Belgium's finance minister said the door remained open to restart talks with Greece "literally, within hours".
Eurozone finance ministers could again discuss measures "that can put the Greek economy back on track and give the Greeks a perspective for the future," he told the VRT network.
Call for a summit
French President Francois Hollande and German Chancellor Angela Merkel are scheduled to meet in Paris on Monday to discuss the situation, Mr Hollande's office said.
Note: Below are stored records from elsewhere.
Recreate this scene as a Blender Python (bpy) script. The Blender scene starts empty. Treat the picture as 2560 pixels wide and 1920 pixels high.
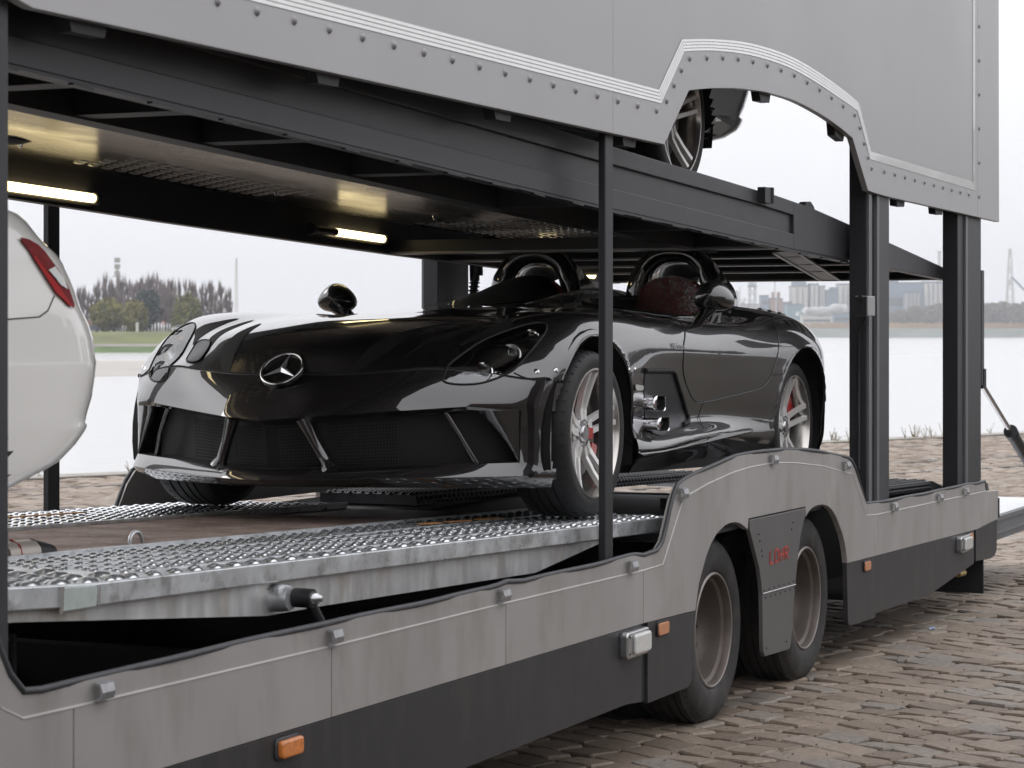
import bpy, bmesh, math, random
import numpy as np
from mathutils import Vector, Matrix

random.seed(7); np.random.seed(7)
SC = bpy.context.scene
COL = SC.collection
R = math.radians

# ---------------------------------------------------------------- camera
cam_d = bpy.data.cameras.new('camera'); cam = bpy.data.objects.new('camera', cam_d); COL.objects.link(cam)
CAM = Vector((-9.6283, -3.3106, 1.645)); CAM_YAW = R(23.829)
cam.location = CAM
cam.rotation_euler = (R(90), 0, CAM_YAW - R(90))
cam_d.sensor_width = 36.0; cam_d.lens = 84.375; cam_d.shift_y = -130/2560
cam_d.clip_start = 0.1; cam_d.clip_end = 20000
cam_d.dof.use_dof = True; cam_d.dof.focus_distance = 10.6; cam_d.dof.aperture_fstop = 9.0
SC.camera = cam

# ---------------------------------------------------------------- sky, sun, exposure
SUN_EL, SUN_AZ = R(38), R(105)          # azimuth measured from +X towards +Y
W = bpy.data.worlds.new('World'); SC.world = W; W.use_nodes = True
nt = W.node_tree; nt.nodes.clear()
wo = nt.nodes.new('ShaderNodeOutputWorld'); bg = nt.nodes.new('ShaderNodeBackground')
sky = nt.nodes.new('ShaderNodeTexSky'); sky.sky_type = 'NISHITA'; sky.sun_disc = False
sky.sun_elevation = SUN_EL; sky.sun_rotation = R(90) - SUN_AZ
sky.air_density = 1.0; sky.dust_density = 4.0; sky.ozone_density = 1.0
# a closed overcast: the clear sky is bleached and mostly covered by an even cloud deck (brighter overhead)
hs = nt.nodes.new('ShaderNodeHueSaturation'); hs.inputs['Saturation'].default_value = 0.12
tc = nt.nodes.new('ShaderNodeTexCoord'); sx = nt.nodes.new('ShaderNodeSeparateXYZ')
mr = nt.nodes.new('ShaderNodeMapRange'); mr.inputs[1].default_value = 0.0; mr.inputs[2].default_value = 1.0
mr.inputs[3].default_value = 12.2; mr.inputs[4].default_value = 29.0
nz = nt.nodes.new('ShaderNodeTexNoise'); nz.inputs['Scale'].default_value = 2.2; nz.inputs['Detail'].default_value = 5
nm = nt.nodes.new('ShaderNodeMapRange'); nm.inputs[3].default_value = 0.93; nm.inputs[4].default_value = 1.07
mu = nt.nodes.new('ShaderNodeMath'); mu.operation = 'MULTIPLY'
cmb = nt.nodes.new('ShaderNodeMix'); cmb.data_type = 'RGBA'; cmb.blend_type = 'MULTIPLY'; cmb.inputs[0].default_value = 1
cmb.inputs[6].default_value = (0.985, 0.99, 1.025, 1)
mx = nt.nodes.new('ShaderNodeMix'); mx.data_type = 'RGBA'; mx.inputs[0].default_value = 0.72
L = nt.links.new
L(tc.outputs['Generated'], sx.inputs[0]); L(sx.outputs['Z'], mr.inputs[0]); L(tc.outputs['Generated'], nz.inputs['Vector'])
L(nz.outputs['Fac'], nm.inputs[0]); L(mr.outputs[0], mu.inputs[0]); L(nm.outputs[0], mu.inputs[1])
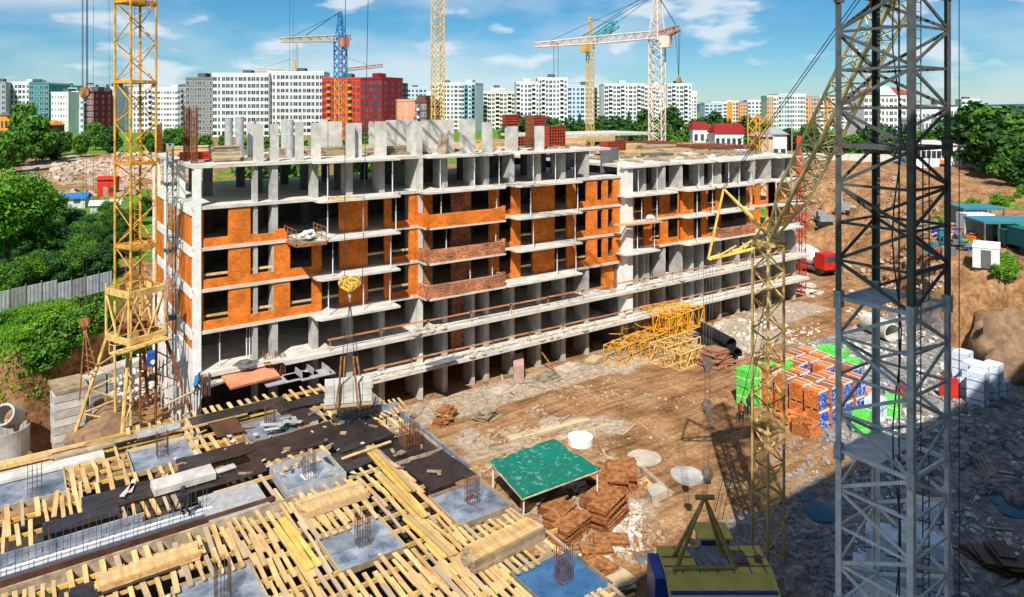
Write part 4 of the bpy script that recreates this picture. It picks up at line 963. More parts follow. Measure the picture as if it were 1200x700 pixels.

They also called for a summit of eurozone leaders on Greece on Tuesday.
The European Commission - one of the "troika" of creditors along with the IMF and the European Central Bank - wanted Athens to raise taxes and slash welfare spending to meet its debt obligations.
Greece's Syriza-led government, which was elected in January on an anti-austerity platform, said it had been presented with an "ultimatum".
The Greek government's opponents and some Greek voters had complained that the question on the ballot paper was unclear. EU officials said it applied to the terms of an offer that was no longer on the table.
The projected turnout in Sunday's referendum was about 60%.
As the result became clear, former Prime Minister Antonis Samaras, who had campaigned for a "Yes" vote in the referendum, resigned as leader of the centre-right New Democracy party.